Im trying to write a 'library' for an SSC interface. Sending data is working well, but I don't understand how receiving data may work in this case.
Setup is the following:
- Data needs to be read from a bus (1,2,4or8 bits wide).
- Data is sent in 16 bit wide words
- Each data line provides one word serialized, so after 16 clock cycles a transfer of n = 1,2,4or8 (depending on bus width) words is completed.
- Input port is clocked by an external clock.
- Clock is generated permanently
- Start of a new word transmit is indicated by an additional SYNC signal on a 1-bit-port being set to high for the first valid clock cycle
From reading documentation I understood that clocked, buffered inputs will right-shift (resulting in an LSB first transmission) the input values into a shift register on a falling port clock edge. If the shift register is filled, it is copied to another register the CPU can read from (correct?). If the previous value has not been read by the CPU, its lost.

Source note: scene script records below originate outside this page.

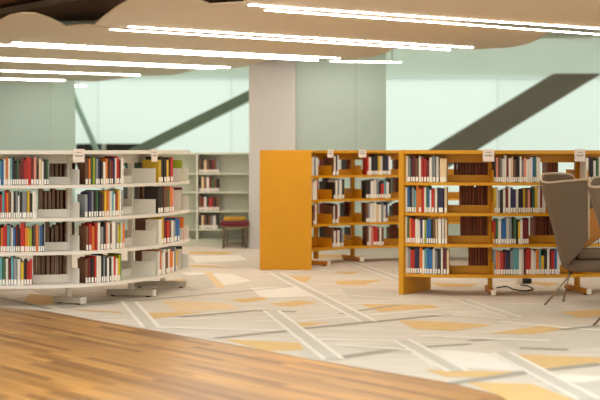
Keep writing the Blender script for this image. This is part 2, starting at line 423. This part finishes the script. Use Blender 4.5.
def bookcase(name, label, cv, q0, q1, posts, m, mfoot, feet, end=None, divh=.125, fw=.035, fh=.072):
    c = cv.pt((q0+q1)/2)
    root = thing(name, label, 'bookcase', (c.x, c.y, 0), 0, 'curved double sided bookcases')
    inv = Matrix.Translation((-c.x, -c.y, 0))
    def add(nm, bm, mm, par=root, smooth=False):
        o = obj(nm, bm, mm, par, smooth)
        o.data.transform(inv) if par is root else o.data.transform(inv)
        return o
    add('top', sweep(cv, q0, q1, HALF+.005, -HALF-.005, TOPZ-.036, TOPZ), m)
    add('top_rail', sweep(cv, q0, q1, .012, -.012, TOPZ-.125, TOPZ-.0365), m)
    for z in ZS:
        s = add('shelf', sweep(cv, q0, q1, HALF, -HALF, z-TH, z), m)
        add('back_stop', sweep(cv, q0, q1, .02, -.02, z+.0005, z+.072), m, s)
    for q in posts:
        p, t, n = cv.fr(q); bm = bmesh.new()
        obox(bm, p, t, n, -.022, .022, -.026, .026, .05, TOPZ-.0365); u = add('upright', bm, m)
        for z in ZS:
            for sg in (1, -1):
                bm = bmesh.new(); b0, b1 = sorted((sg*.027, sg*(HALF-.008)))
                obox(bm, p, t, n, -.003, .003, b0, b1, z+.0005, z+divh); add('divider', bm, m, u)
    for (a, b) in feet:
        a = Vector(a); b = Vector(b); t = (b-a); Ln = t.length; t.normalize(); n = Vector((-t.y, t.x)); bm = bmesh.new()
        obox(bm, a, t, n, 0, Ln, -fw, fw, 0.012, fh); bevel(bm, .006, 1); ft = add('foot', bm, mfoot)
        bm = bmesh.new(); obox(bm, a, t, n, Ln+.0005, Ln+.014, -fw-.002, fw+.002, .01, fh+.003); add('foot_cap', bm, M['foot_cap'] if m is M['orange'] else m, ft)
        bm = bmesh.new()
        bm.free()
        for k in (.06, Ln-.06):
            bm = bmesh.new(); obox(bm, a+t*k, t, n, -.02, .02, -.02, .02, 0, .012); add('glide', bm, M['cable'], ft)
    if end:
        a, b, th = end; a = Vector(a); b = Vector(b); t = (b-a); Ln = t.length; t.normalize(); n = Vector((-t.y, t.x))
        bm = bmesh.new(); obox(bm, a, t, n, 0, Ln, 0, th, 0, TOPZ+.003); bevel(bm, .004, 1); add('end_panel', bm, m)
    return root

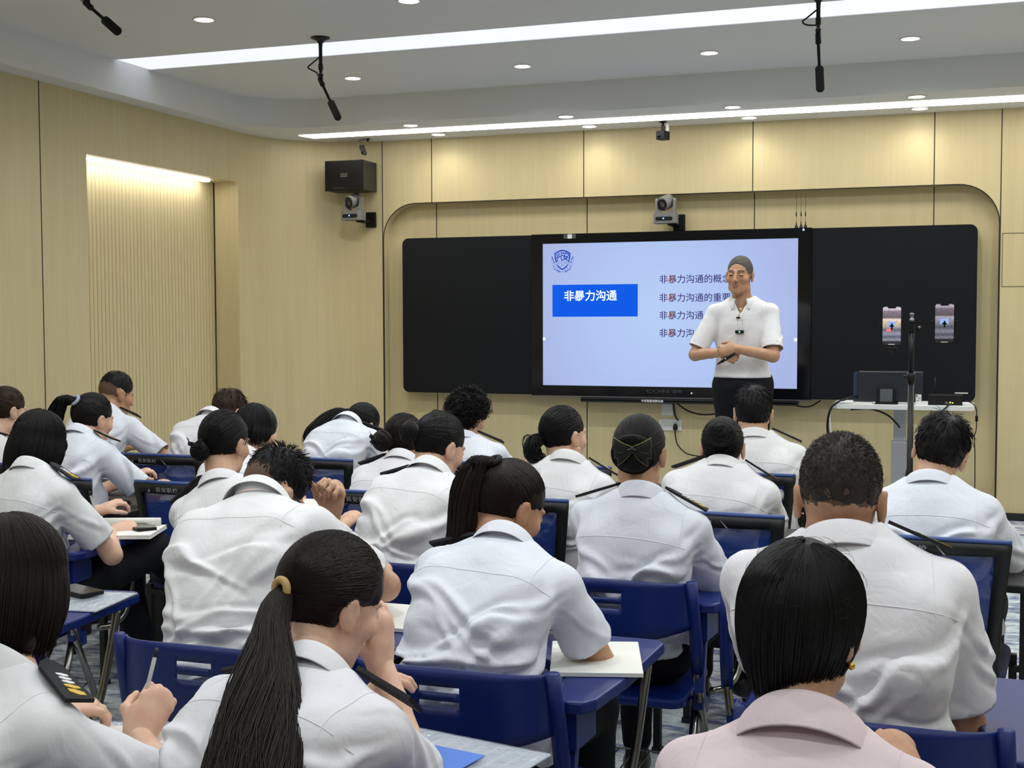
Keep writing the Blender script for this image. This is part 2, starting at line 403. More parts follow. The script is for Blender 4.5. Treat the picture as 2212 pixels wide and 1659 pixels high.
# crest: shield, two characters, ribbon, wreath; unit square drawn from the slide
CX, CZ, CS = sx(1218), sz(.1275), .235
def cp(u, v): return (CX + (u - .475) * CS, CZ + (.46 - v) * CS)
def stroke(b, pts, w, y=-.0062):
    for (p, q) in zip(pts[:-1], pts[1:]):
        P, Q = Vector(cp(*p)), Vector(cp(*q)); d = Q - P
        if d.length < 1e-6: continue
        d.normalize(); n_ = Vector((-d.y, d.x)) * w * CS * .68; e = d * w * CS * .4
        flat(b, [tuple(P - e + n_), tuple(P - e - n_), tuple(Q + e - n_), tuple(Q + e + n_)], y, y + .001)
b = MB()
arch = [(.225 + .5 * t, .2 - .1 * sin(pi * t)) for t in [i / 12 for i in range(13)]]
stroke(b, arch, .03); stroke(b, [(.225, .2), (.235, .33), (.27, .47)], .03); stroke(b, [(.725, .2), (.715, .33), (.68, .47)], .03)
stroke(b, [(.31, .57), (.36, .635), (.42, .68), (.475, .705), (.53, .68), (.59, .635), (.64, .57)], .03)
for p in ([(.285, .215), (.305, .285)], [(.355, .175), (.36, .265)], [(.445, .145), (.43, .24)], [(.27, .335), (.36, .305), (.47, .265), (.56, .285), (.67, .33)],
          [(.315, .36), (.305, .445)], [(.43, .32), (.45, .415)], [(.495, .17), (.495, .22)], [(.495, .172), (.68, .225), (.675, .28)], [(.585, .16), (.605, .19)],
          [(.545, .24), (.53, .33), (.585, .37), (.65, .425)], [(.635, .29), (.61, .355), (.485, .405)]): stroke(b, p, .024)
def leaf(b, u, v, ang, l=.095, w=.036):
    a = radians(ang); pts = []
    for t in (0, .25, .5, .75, 1): pts.append((u + l * (t - .5) * cos(a) - w / 2 * sin(pi * t) * -sin(a), v - l * (t - .5) * sin(a) - w / 2 * sin(pi * t) * cos(a)))
    for t in (.75, .5, .25): pts.append((u + l * (t - .5) * cos(a) + w / 2 * sin(pi * t) * -sin(a), v - l * (t - .5) * sin(a) + w / 2 * sin(pi * t) * cos(a)))
    flat(b, [cp(*p) for p in pts], -.0062, -.0052)
for (u, v, a) in ((.13, .325, 92), (.165, .385, 100), (.115, .42, 128), (.19, .475, 92), (.13, .5, 132), (.145, .565, 140), (.2, .635, 150), (.23, .70, 162), (.3, .735, 172), (.36, .775, 178), (.305, .665, 128), (.385, .75, 150)):
    leaf(b, u, v, a); leaf(b, .95 - u, v, 180 - a)
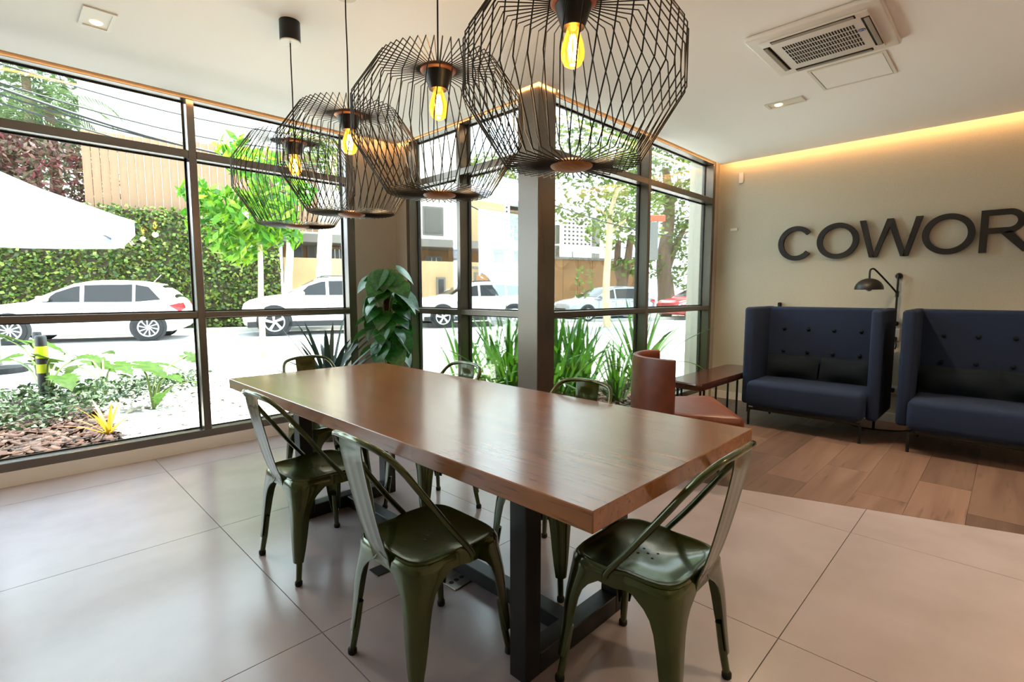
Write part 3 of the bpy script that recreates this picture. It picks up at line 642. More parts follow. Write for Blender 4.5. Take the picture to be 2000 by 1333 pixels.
# ---- garden bed
struct(MB().box(-3.0, .62, YA+.16, 7.7, GZ-.05, GZ+.02).build('garden_bed', 'soil'))
struct(MB().box(3.2, 6.1, YC+.2, 3.75, GZ-.05, GZ+.02).box(3.2, 3.75, 3.75, 4.8, GZ-.05, GZ+.02).build('planting_bed', 'soil'))
def chips(n, x0, x1, y0, y1, z, m, size, label, name, cat):
    C = np.stack([RNG.uniform(x0, x1, n), RNG.uniform(y0, y1, n), z+RNG.uniform(0, .025, n)], 1); a = RNG.uniform(0, pi, n); L = size*RNG.uniform(.5, 1.3, n); W = L*RNG.uniform(.3, .7, n)
    d = np.stack([np.cos(a)*L, np.sin(a)*L, RNG.normal(0, .2, n)*L], 1); s = np.stack([-np.sin(a)*W, np.cos(a)*W, RNG.normal(0, .3, n)*W], 1); up = np.array([0, 0, .008])
    base = [C-d-s, C+d-s, C+d+s, C-d+s]; V = np.stack(base+[p+up for p in base], 1).reshape(-1, 3); k = np.arange(n)[:, None]*8
    F = np.concatenate([k+np.array(q) for q in ((0, 1, 2, 3), (4, 5, 6, 7), (0, 1, 5, 4), (1, 2, 6, 5), (2, 3, 7, 6), (3, 0, 4, 7))])
    tag(fast(name, V, F, m), label, cat, kind='stuff')
chips(2600, -2.6, .64, 4.9, 6.2, GZ+.02, 'mulch_piece', .035, 'brown bark mulch spread along the street window', 'bark_mulch', 'mulch')
chips(900, .62, 2.6, 4.9, 8.2, GZ+.0, 'sunlit_mulch', .028, 'bark mulch and leaf litter coloured pale for full sun', 'sunlit_mulch_chips', 'sunlit_mulch')  # mulch beyond the shade line, sunlight put into its pale colour
chips(700, 3.2, 6.0, 2.85, 3.7, GZ+.02, 'mulch_piece', .03, 'bark mulch under the strap leaved plants', 'bark_mulch', 'mulch')
n = 7000; X = RNG.uniform(-2.4, 1.7, n); Y = 5.75+RNG.uniform(0, 1.75, n)-.06*X; hgt = .05+.24*np.clip(1-((Y-6.65)/.95)**2, 0, 1)*RNG.uniform(.2, 1, n)
keep = (Y > 5.75+np.maximum(0, X-.2)*.55); V, F = leaves(np.stack([X, Y, GZ+hgt], 1)[keep], .06, .55, .8)
tag(fast('ground_cover', V, F, 'ground_cover'), 'low grey green ground cover in the bed outside', 'ground cover', kind='stuff')
V, F = leaves(blob(420, (3.55, 3.72, .36), (.22, .22, .26)), .045, .6, .8)
MATS['pale_shrub'] = mat('pale_shrub', (150, 176, 84), .5, trans=.3, island=[(120, 150, 60), (176, 196, 110), (200, 210, 140)])
t = thing('small_shrub', 'small pale green bush outside the middle window', 'shrub', (3.55, 3.72, GZ)); o = fast('foliage', V-np.array([3.55, 3.72, GZ]), F, 'pale_shrub', t)
MB().tube([(0, 0, 0), (.01, 0, .15), (0, .01, .3)], .01, 6).build('stem', 'stem_green', t)
# ---- large leaved plants
pl_ = leaf_mesh('lobed', 'philodendron_leaf')
def philo(base, targets, lab):
    b0 = ground_at(*base); t = thing('philodendron', lab, 'plant', b0, 0, 'large leaved plants in the street bed'); dep = (b0-EYE).dot(FW)
    for k, (x, y, s, a, dd) in enumerate(targets):
        p = px(x, y, dep+dd)-b0; o = link('leaf', pl_, t, p, None, s*.82); o.rotation_euler = (rg.uniform(-.5, .5), rg.uniform(-.1, .55), a)
        MB().tube(smooth_path([(0, 0, 0), (p.x*.35, p.y*.35, p.z*.75), p], 4), [.013]*4+[.010]*4+[.007], 6).build('leaf_stalk', 'stem_green', t, 60)
rg = random.Random(11); rr = -pi/4
philo((95, 800), [(55, 668, .40, rr+.3, .2), (98, 700, .36, rr+2.6, -.1), (120, 735, .34, rr-.6, -.2), (20, 700, .34, rr+3.0, .3), (128, 690, .22, rr+1.2, .5), (10, 660, .36, rr-.2, .1), (70, 640+70, .30, rr+.9, .4), (150, 700, .26, rr+.2, .3)], 'large leaved green plant beside the bollards, leftmost in the street bed')
philo((205, 775), [(180, 705, .33, rr+.5, .3), (225, 712, .33, rr-.3, .1), (160, 762, .20, rr+2.4, -.4), (185, 770, .2, rr-.8, -.3), (200, 690, .25, rr+1.6, .7), (245, 735, .24, rr-.1, .2), (150, 715, .28, rr+2.8, .3)], 'large leaved green plant in the middle of the street bed')
philo((300, 800), [(268, 712, .42, rr-.1, 0), (310, 712, .34, rr+.6, .4), (325, 735, .28, rr-.4, .1), (365, 695, .22, rr+.2, .5), (318, 768, .22, rr-1.3, -.2), (365, 745, .26, rr-.2, .3)], 'large leaved green plant nearest the window mullion')
br = blade(.34, .017, .35, 'bromeliad_leaf', 6, .3)
b0 = ground_at(213, 852, GZ+.02); t = thing('bromeliad', 'yellow and red spiky bromeliad in the bark mulch', 'plant', b0)
for k in range(13): o = link('leaf', br, t, (0, 0, 0), (0, .12+.06*k, k*2.399), rg.uniform(.7, 1.15))
MB().lathe([(.0, -.01), (.025, 0), (.02, .05), (.0, .06)], 10).build('heart', 'bromeliad_leaf', t)
# ---- strap leaved clumps along the garden window
sl = [blade(1.0, .033, a, 'strap_leaf', 10, .3) for a in (.12, .35, .7, 1.15)]
for i, (x, y, nn, h_, lab) in enumerate((
        (3.74, 4.48, 18, .85, 'clump of strap leaves outside the narrow pane beside the monstera'), (3.48, 3.42, 26, 1.02, 'tall clump of strap leaves just left of the dark column'), (3.72, 3.95, 20, .95, 'clump of strap leaves behind the middle window mullion'),
        (3.85, 3.20, 26, 1.0, 'tall clump of strap leaves just right of the dark column'), (4.30, 3.30, 24, .98, 'clump of strap leaves in the middle of the garden window'), (4.72, 3.45, 16, .8, 'thin arching clump of strap leaves left of the garden window mullion'),
        (4.62, 2.98, 20, .66, 'short clump of strap leaves beside the tub chair'), (5.55, 3.25, 26, 1.05, 'tall clump of strap leaves in the right hand pane of the garden window'))):
    t = thing('strap_leaf_plant', lab, 'plant', (x, y, GZ+.01), 0, 'strap leaved clumps outside the windows')
    for k in range(int(nn*1.5)):
        a = k*2.399; f = k/(nn*1.5); o = link('leaf', sl[0 if f < .35 else (1 if f < .65 else (2 if f < .88 else 3))], t, (.06*f*cos(a)*2, .06*f*sin(a)*2, 0), (0, .04+.30*f, a+rg.uniform(-.3, .3)), h_*rg.uniform(.75, 1.1))
# ---- bollards
for (bx, by, zt, lab) in ((91, 800, 655, 'black and yellow street bollard, the nearer of the pair'), (80, 745, 648, 'black and yellow street bollard, the farther of the pair')):
    b0 = ground_at(bx, by); dep = (b0-EYE).dot(FW); hh = (px(bx, zt, dep)-b0).z; t = thing('bollard', lab, 'bollard', b0, 0, 'bollards by the bed'); r = .048
    MB().lathe([(.0, 0), (r, 0), (r, hh*.50), (.0, hh*.50)], 20).build('post', 'bollard_black', t, 40)
    for a, c, m in ((.50, .62, 'bollard_yellow'), (.62, .70, 'bollard_black'), (.70, .86, 'bollard_yellow')): MB().lathe([(.0, hh*a), (r+.001, hh*a), (r+.001, hh*c), (.0, hh*c)], 20).build('band', m, t, 40)
    MB().lathe([(.0, hh*.86), (r, hh*.86), (r*.96, hh*.98), (r*.8, hh), (.0, hh)], 20).build('cap', 'bollard_black', t, 40)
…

Was thinking about adding a flag and use a conditional port input event that is triggered by the SYNC signal being high. If the flag is set, data is read from the input port (case flag => port :> bla:) and reset on having read (16*n, n = bus width) bits to then wait for another SYNC. But if the data sampling/shift registers work as I think, then its undefined how much of the shift register is filled on receiving the SYNC signal and i will read invalid data.
Is there a way to react to the SYNC signal with reading for exactly 16 clock cycles, including the clock cycle the SYNC signal is set to 'high' on?